(Brief) Filter this material down to the lines that hold "pixels", copying each one.

(Collected data)

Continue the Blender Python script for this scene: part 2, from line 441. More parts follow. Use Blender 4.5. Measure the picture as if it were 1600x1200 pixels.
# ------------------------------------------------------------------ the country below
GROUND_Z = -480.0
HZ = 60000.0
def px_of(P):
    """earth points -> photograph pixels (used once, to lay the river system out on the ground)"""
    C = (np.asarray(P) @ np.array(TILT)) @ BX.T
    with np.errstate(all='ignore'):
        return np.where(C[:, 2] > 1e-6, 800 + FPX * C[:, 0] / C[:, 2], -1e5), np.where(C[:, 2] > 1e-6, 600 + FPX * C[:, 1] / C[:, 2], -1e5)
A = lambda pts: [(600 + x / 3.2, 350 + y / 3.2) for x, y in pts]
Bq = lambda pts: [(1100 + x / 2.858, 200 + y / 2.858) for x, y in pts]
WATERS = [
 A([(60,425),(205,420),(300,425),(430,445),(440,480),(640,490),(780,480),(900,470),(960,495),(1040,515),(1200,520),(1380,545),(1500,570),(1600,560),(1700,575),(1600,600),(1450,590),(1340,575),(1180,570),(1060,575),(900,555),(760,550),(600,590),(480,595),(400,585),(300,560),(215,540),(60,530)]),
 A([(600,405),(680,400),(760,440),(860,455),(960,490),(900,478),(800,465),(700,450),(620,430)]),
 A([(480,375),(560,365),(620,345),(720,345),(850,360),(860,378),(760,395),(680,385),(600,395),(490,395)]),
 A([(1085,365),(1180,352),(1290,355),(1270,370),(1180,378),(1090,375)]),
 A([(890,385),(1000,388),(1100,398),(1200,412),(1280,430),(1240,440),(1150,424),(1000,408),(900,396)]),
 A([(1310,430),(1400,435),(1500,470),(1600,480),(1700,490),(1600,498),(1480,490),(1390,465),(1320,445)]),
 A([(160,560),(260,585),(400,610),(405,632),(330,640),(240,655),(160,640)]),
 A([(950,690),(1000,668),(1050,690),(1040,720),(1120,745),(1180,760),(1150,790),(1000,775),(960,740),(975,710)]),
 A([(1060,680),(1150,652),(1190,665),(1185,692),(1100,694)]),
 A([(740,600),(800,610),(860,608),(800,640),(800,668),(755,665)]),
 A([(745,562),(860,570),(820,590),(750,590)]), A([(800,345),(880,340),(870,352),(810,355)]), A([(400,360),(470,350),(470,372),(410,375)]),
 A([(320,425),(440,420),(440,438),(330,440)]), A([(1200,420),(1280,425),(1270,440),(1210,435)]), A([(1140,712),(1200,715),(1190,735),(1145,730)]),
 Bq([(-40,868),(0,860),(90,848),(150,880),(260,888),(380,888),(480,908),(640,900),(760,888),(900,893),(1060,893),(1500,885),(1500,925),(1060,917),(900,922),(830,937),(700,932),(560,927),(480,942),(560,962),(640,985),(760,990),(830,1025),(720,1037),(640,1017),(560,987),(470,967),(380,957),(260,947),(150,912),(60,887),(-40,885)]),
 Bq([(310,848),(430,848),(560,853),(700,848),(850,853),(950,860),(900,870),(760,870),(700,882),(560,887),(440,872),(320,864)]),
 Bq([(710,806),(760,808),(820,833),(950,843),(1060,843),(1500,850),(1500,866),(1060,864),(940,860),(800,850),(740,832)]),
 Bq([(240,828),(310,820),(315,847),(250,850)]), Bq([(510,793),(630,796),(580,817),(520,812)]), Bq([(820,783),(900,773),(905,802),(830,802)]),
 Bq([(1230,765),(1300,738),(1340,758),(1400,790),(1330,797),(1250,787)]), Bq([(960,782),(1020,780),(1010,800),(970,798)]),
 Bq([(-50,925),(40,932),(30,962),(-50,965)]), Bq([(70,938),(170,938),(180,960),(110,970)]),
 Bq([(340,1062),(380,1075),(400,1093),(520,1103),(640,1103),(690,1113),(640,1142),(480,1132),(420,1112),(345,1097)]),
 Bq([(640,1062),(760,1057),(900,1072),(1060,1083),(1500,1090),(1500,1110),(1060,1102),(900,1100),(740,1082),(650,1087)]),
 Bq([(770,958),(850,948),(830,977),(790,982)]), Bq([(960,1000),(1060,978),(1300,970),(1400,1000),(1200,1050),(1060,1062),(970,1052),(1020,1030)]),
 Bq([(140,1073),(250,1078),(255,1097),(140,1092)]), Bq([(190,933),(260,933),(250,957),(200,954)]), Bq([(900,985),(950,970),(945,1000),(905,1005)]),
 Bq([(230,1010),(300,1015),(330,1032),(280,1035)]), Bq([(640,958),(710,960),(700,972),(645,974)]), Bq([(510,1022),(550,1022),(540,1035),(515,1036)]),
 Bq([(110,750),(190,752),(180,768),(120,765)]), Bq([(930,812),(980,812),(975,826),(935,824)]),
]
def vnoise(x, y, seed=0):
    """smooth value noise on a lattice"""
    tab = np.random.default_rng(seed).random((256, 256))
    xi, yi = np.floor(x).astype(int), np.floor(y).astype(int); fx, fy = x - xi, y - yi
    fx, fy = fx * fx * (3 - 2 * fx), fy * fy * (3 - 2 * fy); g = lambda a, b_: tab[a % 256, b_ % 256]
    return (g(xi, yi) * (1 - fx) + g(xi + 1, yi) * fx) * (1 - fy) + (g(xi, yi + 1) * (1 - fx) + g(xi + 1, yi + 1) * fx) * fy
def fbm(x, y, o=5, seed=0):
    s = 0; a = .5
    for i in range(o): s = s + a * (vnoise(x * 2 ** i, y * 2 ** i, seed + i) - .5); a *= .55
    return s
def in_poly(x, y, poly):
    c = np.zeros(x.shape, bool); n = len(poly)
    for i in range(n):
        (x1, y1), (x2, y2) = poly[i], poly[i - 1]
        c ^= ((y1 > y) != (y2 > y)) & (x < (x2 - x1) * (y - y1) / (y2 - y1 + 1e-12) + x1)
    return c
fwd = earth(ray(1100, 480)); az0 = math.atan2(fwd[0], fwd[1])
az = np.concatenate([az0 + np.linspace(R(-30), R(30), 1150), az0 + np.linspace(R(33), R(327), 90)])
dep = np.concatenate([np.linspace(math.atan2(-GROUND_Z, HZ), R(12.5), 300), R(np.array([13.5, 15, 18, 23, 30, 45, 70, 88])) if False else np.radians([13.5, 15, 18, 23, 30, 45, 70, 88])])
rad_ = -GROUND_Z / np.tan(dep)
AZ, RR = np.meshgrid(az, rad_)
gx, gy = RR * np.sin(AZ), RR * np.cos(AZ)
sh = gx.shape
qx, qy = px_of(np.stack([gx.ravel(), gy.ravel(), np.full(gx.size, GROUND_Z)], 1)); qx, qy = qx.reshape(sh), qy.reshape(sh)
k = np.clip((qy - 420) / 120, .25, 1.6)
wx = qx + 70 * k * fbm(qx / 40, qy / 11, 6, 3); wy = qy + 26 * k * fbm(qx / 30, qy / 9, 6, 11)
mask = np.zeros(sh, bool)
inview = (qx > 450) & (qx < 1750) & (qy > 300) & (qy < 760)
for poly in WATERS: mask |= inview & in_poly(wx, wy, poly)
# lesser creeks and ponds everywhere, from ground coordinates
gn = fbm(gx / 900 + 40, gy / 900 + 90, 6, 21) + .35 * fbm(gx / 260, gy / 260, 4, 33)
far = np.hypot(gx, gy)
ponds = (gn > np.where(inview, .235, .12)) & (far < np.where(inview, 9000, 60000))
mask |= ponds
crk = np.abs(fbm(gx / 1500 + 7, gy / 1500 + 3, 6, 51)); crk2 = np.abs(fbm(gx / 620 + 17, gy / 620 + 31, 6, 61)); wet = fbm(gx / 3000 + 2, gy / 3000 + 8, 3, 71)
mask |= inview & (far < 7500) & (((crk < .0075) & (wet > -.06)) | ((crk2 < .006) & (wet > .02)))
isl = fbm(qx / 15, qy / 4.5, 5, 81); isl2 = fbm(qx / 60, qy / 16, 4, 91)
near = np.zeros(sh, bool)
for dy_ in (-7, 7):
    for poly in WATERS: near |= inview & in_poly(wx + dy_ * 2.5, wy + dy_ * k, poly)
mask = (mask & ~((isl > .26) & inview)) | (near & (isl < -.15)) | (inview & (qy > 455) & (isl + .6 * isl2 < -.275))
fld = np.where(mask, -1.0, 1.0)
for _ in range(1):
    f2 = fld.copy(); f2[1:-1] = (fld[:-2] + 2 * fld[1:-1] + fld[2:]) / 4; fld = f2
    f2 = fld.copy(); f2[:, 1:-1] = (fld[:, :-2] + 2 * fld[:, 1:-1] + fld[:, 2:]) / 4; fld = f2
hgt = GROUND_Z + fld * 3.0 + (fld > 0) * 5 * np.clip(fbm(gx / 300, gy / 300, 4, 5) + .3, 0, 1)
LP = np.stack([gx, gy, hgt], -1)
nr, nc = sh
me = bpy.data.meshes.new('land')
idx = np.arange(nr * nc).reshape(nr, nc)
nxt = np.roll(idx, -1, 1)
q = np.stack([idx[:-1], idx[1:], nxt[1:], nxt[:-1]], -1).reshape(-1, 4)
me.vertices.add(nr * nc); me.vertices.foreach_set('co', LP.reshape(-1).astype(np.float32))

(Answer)
Continue the Blender Python script for this scene: part 2, from line 441. More parts follow. Use Blender 4.5. Measure the picture as if it were 1600x1200 pixels.
    """earth points -> photograph pixels (used once, to lay the river system out on the ground)"""